WHAT TO WORK ON: Return exactly, please, the lines that run from the line with "Generate a Blender" to the line with "sc.camera = camo", ends included, and omit all pictures.
── EXTRACTED DATA
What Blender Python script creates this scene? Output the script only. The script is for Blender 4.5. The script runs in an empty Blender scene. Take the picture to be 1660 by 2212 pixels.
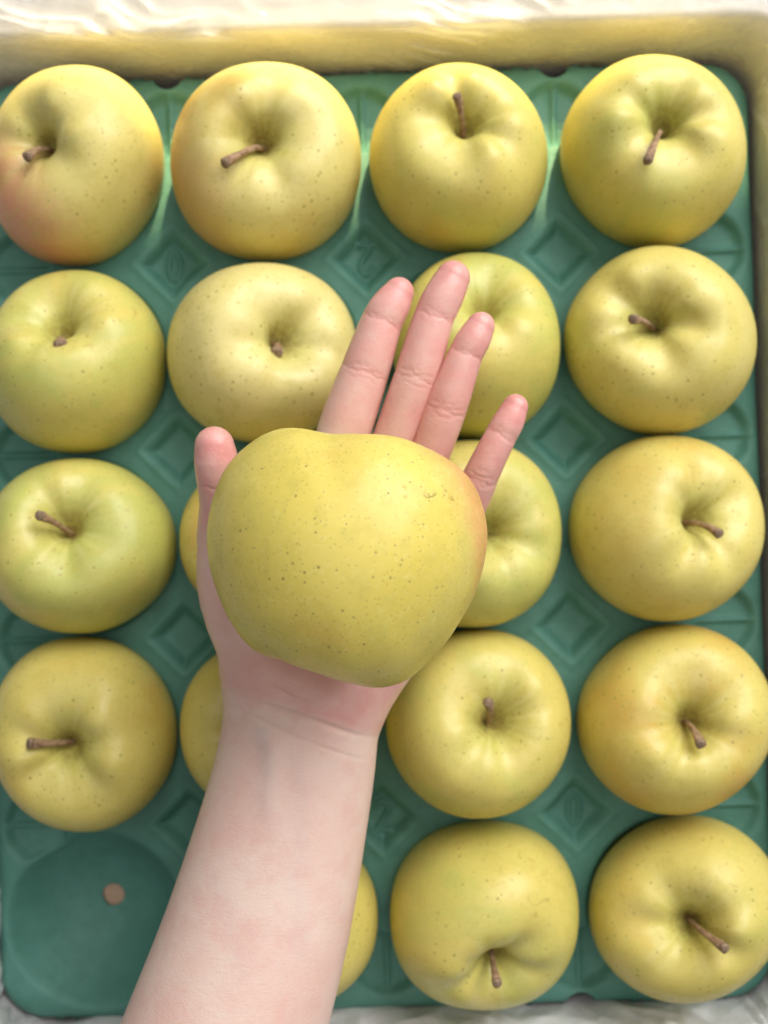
import bpy, bmesh, math, random
import numpy as np
from mathutils import Vector, noise as mnoise

# ------------------------------------------------------------------ camera, world, lamps, exposure
scene = bpy.context.scene
C = scene.collection
H = 0.433            # camera height above the table, metres
F = 1827.0           # focal length in units of a 1660 wide picture

cam_d = bpy.data.cameras.new('camera')
cam = bpy.data.objects.new('camera', cam_d); C.objects.link(cam)
cam.location = (0, 0, H)
cam_d.sensor_fit = 'HORIZONTAL'; cam_d.sensor_width = 36.0
cam_d.lens = 36.0 * F / 1660.0
cam_d.clip_start = 0.01; cam_d.clip_end = 20.0
cam_d.dof.use_dof = True; cam_d.dof.focus_distance = 0.268; cam_d.dof.aperture_fstop = 10.5
scene.camera = cam

world = bpy.data.worlds.new('World'); scene.world = world; world.use_nodes = True
bg = world.node_tree.nodes['Background']
bg.inputs['Color'].default_value = (1.0, 0.985, 0.965, 1); bg.inputs['Strength'].default_value = 0.13

def look(o, target):
    o.rotation_euler = (Vector(target) - o.location).to_track_quat('-Z', 'Y').to_euler()

ld = bpy.data.lights.new('window_light', 'AREA'); ld.shape = 'RECTANGLE'; ld.size = 1.1; ld.size_y = 0.9
ld.energy = 21.0; ld.color = (1.0, 0.985, 0.96)
lo = bpy.data.objects.new('window_light', ld); C.objects.link(lo); lo.location = (0.55, 0.80, 0.80); look(lo, (0, 0, 0.05))

cd_ = bpy.data.lights.new('ceiling_light', 'AREA'); cd_.shape = 'RECTANGLE'; cd_.size = 1.5; cd_.size_y = 1.5
cd_.energy = 7.2; cd_.color = (1.0, 0.99, 0.97)
co_ = bpy.data.objects.new('ceiling_light', cd_); C.objects.link(co_); co_.location = (0.10, 0.10, 1.35); look(co_, (0.0, 0.0, 0.05))

sd_ = bpy.data.lights.new('sunbeam', 'SPOT'); sd_.energy = 165.0; sd_.color = (1.0, 0.80, 0.40)
sd_.spot_size = math.radians(27); sd_.spot_blend = 0.30; sd_.shadow_soft_size = 0.015
so = bpy.data.objects.new('sunbeam', sd_); C.objects.link(so); so.location = (0.22, 0.90, 0.80)
bz = (so.location - Vector((-0.04, 0.182, 0.06))).normalized()          # the beam is a wide, flat slot, level with the far wall
bx = (Vector((1, 0.03, 0)) - bz * bz.dot(Vector((1, 0.03, 0)))).normalized()
from mathutils import Matrix
so.rotation_euler = Matrix((bx, bz.cross(bx), bz)).transposed().to_euler()
so.scale = (1.0, 0.064, 1.0)

vs = scene.view_settings
vs.view_transform = 'Standard'; vs.look = 'None'; vs.exposure = 0.0; vs.gamma = 1.0; vs.use_curve_mapping = False
scene.cycles.max_bounces = 6; scene.cycles.transparent_max_bounces = 16
scene.cycles.caustics_reflective = False; scene.cycles.caustics_refractive = False
scene.cycles.use_denoising = True

# ------------------------------------------------------------------ helpers
def P(px, py, z):
    """point at height z seen at (px, py) of the 1660 x 2212 picture"""
    s = (H - z) / F
    return np.array([(px - 830.0) * s, -(py - 1106.0) * s, z])

def c2v(cx, cy):
    return 374.3 + cx / 1.97, 514.6 + cy / 1.97

def mesh_obj(name, verts, faces, mat=None, parent=None, smooth=True, loc=None):
    me = bpy.data.meshes.new(name)
    me.from_pydata([tuple(map(float, v)) for v in verts], [], [tuple(map(int, f)) for f in faces])
    me.update()
    if smooth: me.polygons.foreach_set('use_smooth', [True] * len(me.polygons))
    if mat: me.materials.append(mat)
    o = bpy.data.objects.new(name, me); C.objects.link(o)
    if parent: o.parent = parent
    if loc is not None: o.location = loc
    return o

def empty(name, loc, label, cat, group=None):
    o = bpy.data.objects.new(name, None); C.objects.link(o); o.location = loc
    o.empty_display_size = 0.02
    o['label'] = label; o['category'] = cat
    if group: o['group'] = group
    return o

def fattr(me, name, arr):
    a = me.attributes.new(name, 'FLOAT', 'POINT'); a.data.foreach_set('value', np.asarray(arr, dtype=np.float32))

class NT:
    """small node-tree builder"""
    def __init__(self, name):
        self.mat = bpy.data.materials.new(name); self.mat.use_nodes = True
        self.t = self.mat.node_tree; self.n = self.t.nodes; self.n.clear()
        self.out = self.n.new('ShaderNodeOutputMaterial')
    def node(self, typ, ins=None, **kw):
        nd = self.n.new(typ)
        for k, v in kw.items(): setattr(nd, k, v)
        for k, v in (ins or {}).items():
            s = nd.inputs[k]
            if hasattr(v, 'links') or isinstance(v, bpy.types.NodeSocket): self.t.links.new(v, s)
            else: s.default_value = v
        return nd
    def link(self, a, b): self.t.links.new(a, b)
    def math(self, op, a, b=0.0, clamp=False):
        return self.node('ShaderNodeMath', {0: a, 1: b}, operation=op, use_clamp=clamp).outputs[0]
    def mix(self, fac, a, b, blend='MIX'):
        nd = self.n.new('ShaderNodeMix'); nd.data_type = 'RGBA'; nd.blend_type = blend
        for i, v in ((0, fac), (6, a), (7, b)):
            s = nd.inputs[i]
            if isinstance(v, bpy.types.NodeSocket): self.t.links.new(v, s)
            else: s.default_value = v if i == 0 else (v[0], v[1], v[2], 1.0)
        return nd.outputs[2]
    def ramp(self, v, lo, hi, a=0.0, b=1.0, smooth=True):
        nd = self.node('ShaderNodeMapRange', {'Value': v, 'From Min': lo, 'From Max': hi, 'To Min': a, 'To Max': b})
        nd.interpolation_type = 'SMOOTHSTEP' if smooth else 'LINEAR'; nd.clamp = True
        return nd.outputs[0]
    def coord(self, which='Object', off=(0, 0, 0), scale=(1, 1, 1)):
        tc = self.node('ShaderNodeTexCoord')
        mp = self.node('ShaderNodeMapping', {'Vector': tc.outputs[which], 'Location': off, 'Scale': scale})
        return mp.outputs[0]
    def noise(self, v, scale, detail=3.0, rough=0.5, dist=0.0):
        return self.node('ShaderNodeTexNoise', {'Vector': v, 'Scale': scale, 'Detail': detail, 'Roughness': rough, 'Distortion': dist}).outputs[0]
    def attr(self, name):
        return self.node('ShaderNodeAttribute', attribute_name=name).outputs['Fac']

# ------------------------------------------------------------------ materials
def mat_tray():
    m = NT('green_pulp'); v = m.coord()
    n1 = m.noise(v, 18, 4, 0.55); n2 = m.noise(v, 900, 4, 0.7); n3 = m.noise(v, 160, 4, 0.6)
    col = m.mix(m.ramp(n1, 0.35, 0.7), (0.072, 0.215, 0.172), (0.104, 0.275, 0.228))
    col = m.mix(m.ramp(n3, 0.35, 0.75, 0, 0.5), col, (0.062, 0.190, 0.145))
    col = m.mix(m.ramp(n2, 0.56, 0.75, 0, 0.35), col, (0.14, 0.31, 0.26))
    h = m.math('ADD', m.math('MULTIPLY', n2, 0.5), n3)
    b = m.node('ShaderNodeBump', {'Height': h, 'Strength': 0.7, 'Distance': 0.0008})
    s = m.node('ShaderNodeBsdfPrincipled', {'Base Color': col, 'Roughness': 0.55, 'Normal': b.outputs[0], 'Specular IOR Level': 0.45})
    m.link(s.outputs[0], m.out.inputs[0]); return m.mat

def mat_simple(name, c1, c2, scale, rough=0.7, bump=0.3, dist=0.0005, stretch=(1, 1, 1), spec=0.4):
    m = NT(name); v = m.coord(scale=stretch)
    n1 = m.noise(v, scale, 5, 0.6); n2 = m.noise(v, scale * 6, 4, 0.6)
    col = m.mix(m.ramp(n1, 0.3, 0.7), c1, c2)
    col = m.mix(m.ramp(n2, 0.45, 0.75, 0, 0.35), col, c1)
    b = m.node('ShaderNodeBump', {'Height': m.math('ADD', n1, m.math('MULTIPLY', n2, 0.5)), 'Strength': bump, 'Distance': dist})
    s = m.node('ShaderNodeBsdfPrincipled', {'Base Color': col, 'Roughness': rough, 'Normal': b.outputs[0], 'Specular IOR Level': spec})
    m.link(s.outputs[0], m.out.inputs[0]); return m.mat

def mat_film():
    m = NT('clear_plastic_film'); v = m.coord()
    n1 = m.noise(v, 38, 3, 0.5, 0.8); n2 = m.noise(v, 120, 2, 0.5, 0.4)
    wv = m.node('ShaderNodeVectorMath', {0: v, 1: m.node('ShaderNodeVectorMath', {0: m.node('ShaderNodeTexNoise', {'Vector': v, 'Scale': 45.0, 'Detail': 2.0}).outputs['Color'], 1: (0.016, 0.016, 0.016)}, operation='MULTIPLY').outputs[0]}, operation='ADD').outputs[0]
    vr = m.node('ShaderNodeTexVoronoi', {'Vector': wv, 'Scale': 62.0}).outputs['Distance']
    b = m.node('ShaderNodeBump', {'Height': m.math('ADD', m.math('MULTIPLY', n1, 0.6), vr), 'Strength': 0.38, 'Distance': 0.006})
    lw = m.node('ShaderNodeLayerWeight', {'Blend': 0.35, 'Normal': b.outputs[0]})
    milk = m.attr('milky')
    fac = m.math('ADD', m.ramp(lw.outputs['Facing'], 0.1, 1.0, 0.05, 0.50), m.math('MULTIPLY', milk, m.ramp(n1, 0.3, 0.75, 0.55, 1.0)), clamp=True)
    tr = m.node('ShaderNodeBsdfTransparent', {'Color': (0.97, 0.975, 0.98, 1)})
    d = m.node('ShaderNodeBsdfPrincipled', {'Base Color': (0.97, 0.975, 0.99, 1), 'Roughness': 0.12, 'Normal': b.outputs[0], 'Specular IOR Level': 0.7})
    tl = m.node('ShaderNodeBsdfTranslucent', {'Color': (0.88, 0.89, 0.92, 1), 'Normal': b.outputs[0]})
    mx0 = m.node('ShaderNodeMixShader', {0: 0.2, 1: d.outputs[0], 2: tl.outputs[0]})
    mx = m.node('ShaderNodeMixShader', {0: fac, 1: tr.outputs[0], 2: mx0.outputs[0]})
    m.link(mx.outputs[0], m.out.inputs[0]); return m.mat

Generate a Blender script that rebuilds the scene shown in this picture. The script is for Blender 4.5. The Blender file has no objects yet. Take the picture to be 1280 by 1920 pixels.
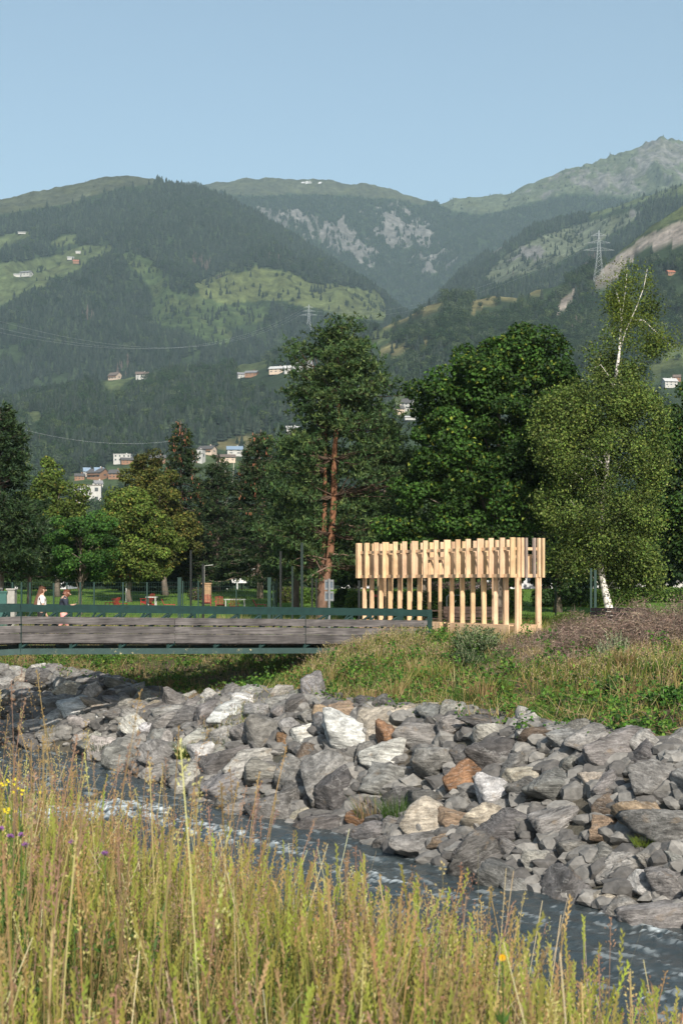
import bpy, math, random
import numpy as np
from mathutils import Vector, Matrix
rng = np.random.default_rng(7)
random.seed(7)
sc = bpy.context.scene
col = sc.collection
R = math.radians

# ------------------------------------------------------------------ camera, sky, sun, exposure
F = 2667.0            # focal length in pixels of a 1280 x 1920 picture
HY = 1092.0           # picture row of the horizon
CZ = 1.85             # eye height above the bridge deck
cam = bpy.data.cameras.new("camera")
cam.sensor_fit = 'VERTICAL'
cam.sensor_height = 36.0
cam.sensor_width = 24.0
cam.lens = 50.0
cam.shift_y = (HY - 960.0) / 1920.0
cam.clip_start = 0.1
cam.clip_end = 30000
cam.dof.use_dof = True
cam.dof.focus_distance = 40.0
cam.dof.aperture_fstop = 9.0
camo = bpy.data.objects.new("camera", cam)
camo.location = (0, 0, CZ)
camo.rotation_euler = (R(90), 0, 0)
col.objects.link(camo)
sc.camera = camo

SUN_EL = 35.0
SUN_AZ = 13.0          # degrees to the right of straight behind the camera
sun_vec = Vector((math.sin(R(SUN_AZ)) * math.cos(R(SUN_EL)), -math.cos(R(SUN_AZ)) * math.cos(R(SUN_EL)), math.sin(R(SUN_EL))))
w = bpy.data.worlds.new("World")
sc.world = w
w.use_nodes = True
nt = w.node_tree
bg = nt.nodes["Background"]
sky = nt.nodes.new("ShaderNodeTexSky")
sky.sky_type = 'NISHITA'
sky.sun_disc = False
sky.sun_elevation = R(SUN_EL)
sky.sun_rotation = R(180 - SUN_AZ)
sky.altitude = 800
sky.air_density = 1.0
sky.dust_density = 2.6
sky.ozone_density = 0.2
gm = nt.nodes.new("ShaderNodeMix"); gm.data_type = 'RGBA'; gm.blend_type = 'MULTIPLY'; gm.inputs[0].default_value = 1.0
gm.inputs[7].default_value = (0.99, 1.02, 0.955, 1)      # the day's slightly cyan air
nt.links.new(sky.outputs[0], gm.inputs[6]); nt.links.new(gm.outputs[2], bg.inputs[0])
bg.inputs[1].default_value = 0.122
sl = bpy.data.lights.new("sun", 'SUN')
sl.energy = 5.0
sl.angle = R(0.6)
sl.color = (1.0, 0.93, 0.82)
so = bpy.data.objects.new("sun", sl)
so.rotation_euler = sun_vec.to_track_quat('Z', 'Y').to_euler()
col.objects.link(so)
sc.view_settings.view_transform = 'Standard'
sc.view_settings.look = 'None'
sc.view_settings.exposure = 0.53
sc.view_settings.gamma = 1.0
sc.cycles.use_denoising = True
sc.cycles.max_bounces = 6
sc.cycles.diffuse_bounces = 2
sc.cycles.glossy_bounces = 2
sc.cycles.transmission_bounces = 3
sc.cycles.volume_bounces = 0
sc.cycles.transparent_max_bounces = 6
sc.cycles.sample_clamp_indirect = 4.0

# ------------------------------------------------------------------ helpers
def wx(px, Y): return (px - 640.0) / F * Y
def wz(py, Y): return CZ + (HY - py) / F * Y
def at(px, py, Y): return Vector((wx(px, Y), Y, wz(py, Y)))

_perm = rng.permutation(512)
_perm = np.concatenate([_perm, _perm, _perm])
_grad = rng.normal(size=(512, 2)); _grad /= np.linalg.norm(_grad, axis=1)[:, None]
def noise(x, y):
    x = np.asarray(x, float); y = np.asarray(y, float)
    xi = np.floor(x).astype(int); yi = np.floor(y).astype(int)
    xf = x - xi; yf = y - yi
    u = xf * xf * (3 - 2 * xf); v = yf * yf * (3 - 2 * yf)
    def g(ix, iy, dx, dy):
        h = _perm[(_perm[ix & 511] + iy) & 511]
        return _grad[h, 0] * dx + _grad[h, 1] * dy
    a = g(xi, yi, xf, yf); b = g(xi + 1, yi, xf - 1, yf)
    c = g(xi, yi + 1, xf, yf - 1); d = g(xi + 1, yi + 1, xf - 1, yf - 1)
    return (a * (1 - u) + b * u) * (1 - v) + (c * (1 - u) + d * u) * v
def fbm(x, y, o=4, gain=0.5):
    s = 0; a = 1.0
    for k in range(o):
        s = s + a * noise(x * 2 ** k + 17.3 * k, y * 2 ** k - 9.1 * k); a *= gain
    return s
def sstep(a, b, x):
    t = np.clip((x - a) / (b - a), 0, 1); return t * t * (3 - 2 * t)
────
FULL OUTPUT:
Generate a Blender script that rebuilds the scene shown in this picture. The script is for Blender 4.5. The Blender file has no objects yet. Take the picture to be 1280 by 1920 pixels.
import bpy, math, random
import numpy as np
from mathutils import Vector, Matrix
rng = np.random.default_rng(7)
random.seed(7)
sc = bpy.context.scene
col = sc.collection
R = math.radians

# ------------------------------------------------------------------ camera, sky, sun, exposure
F = 2667.0            # focal length in pixels of a 1280 x 1920 picture
HY = 1092.0           # picture row of the horizon
CZ = 1.85             # eye height above the bridge deck
cam = bpy.data.cameras.new("camera")
cam.sensor_fit = 'VERTICAL'
cam.sensor_height = 36.0
cam.sensor_width = 24.0
cam.lens = 50.0
cam.shift_y = (HY - 960.0) / 1920.0
cam.clip_start = 0.1
cam.clip_end = 30000
cam.dof.use_dof = True
cam.dof.focus_distance = 40.0
cam.dof.aperture_fstop = 9.0
camo = bpy.data.objects.new("camera", cam)
camo.location = (0, 0, CZ)
camo.rotation_euler = (R(90), 0, 0)
col.objects.link(camo)
sc.camera = camo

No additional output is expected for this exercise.